Echoing recent comments from Tánaiste Micheal Martin, Fianna Fáil TD Jennifer Murnane O’Connor said the impact of social media on children is “the new public health crisis of our time”.

She said there would soon be funding for schools to support the banning of smartphones during class time.

Susan Moss, head of public policy at TikTok, replied: “I agree with you. Schools are a place for education. They’re not a place for smartphones and the internet.”

More generally, she said TikTok would invest two billion euro in trust and safety in 2024.

The committee was told that more than two million people in Ireland use the platform every month.

Ms Moss said TikTok “meticulously monitors” child sexual abuse material.

 

She said all content on the platform undergoes some form of moderation, including by automated systems, to detect harmful material.

Ms Setter: “To give you a sense of the effort we’re putting in, we remove on average 20 million suspected under-age accounts every quarter globally.”

The platform is designed for people aged 13 and over.

Fianna Fáil senator Erin McGreehan told the companies: “Social media is a cesspit and X is the worst.”

Her party colleague, senator Malcolm Byrne, said it was a “serious problem” that the social media company had more than halved the number of human moderators it employs under the ownership of Elon Musk, down from 5,500.

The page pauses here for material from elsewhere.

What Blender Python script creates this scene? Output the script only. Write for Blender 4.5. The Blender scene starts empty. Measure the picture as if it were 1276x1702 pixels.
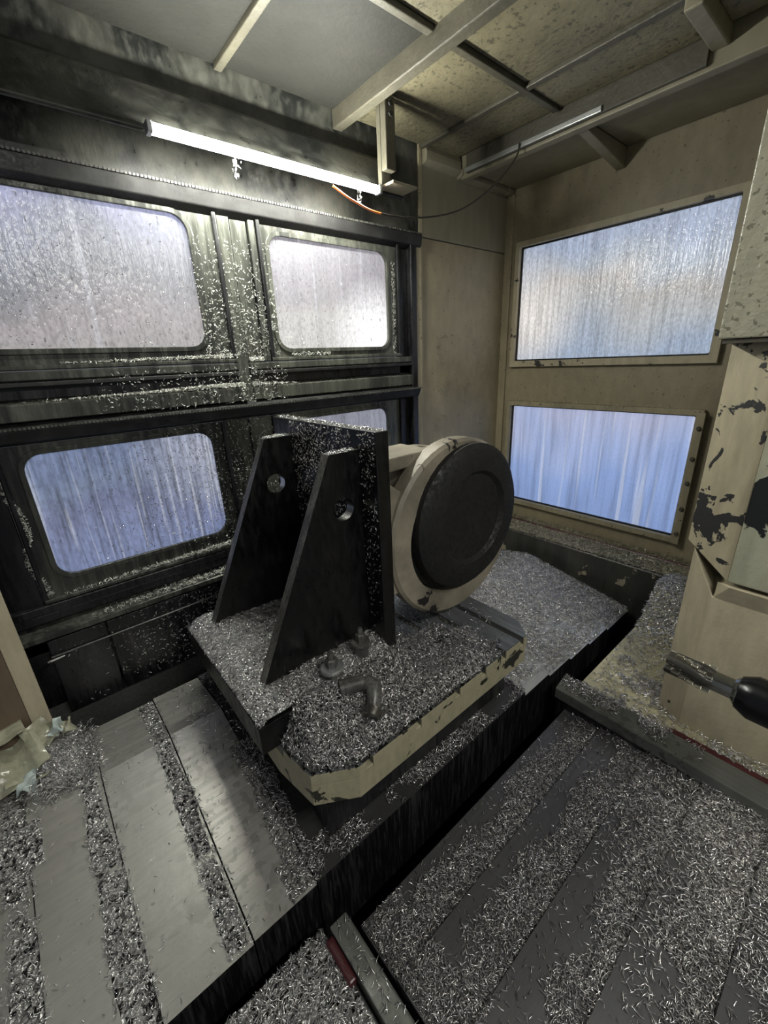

He said young people told him the content on X was “far more gratuitous, far more violent, and far more sexual” than other platforms.

He added: “You see far more trolls and bots and misinformation and disinformation on your platform and your AI model is not picking it up.

“And… not picking it up for the wider population, not picking it up for children and teenagers, is really dangerous.”

Claire Dile, X’s director for government affairs in Europe, said the company could make more effort to detect and remove harmful content as quickly as possible.

She said the company had launched a new moderation centre and had begun to rehire moderators as part of a variety of enforcement actions, including AI processes.

She also said fighting child sexual exploitation material, including AI-generated images, is the company’s “number one priority”.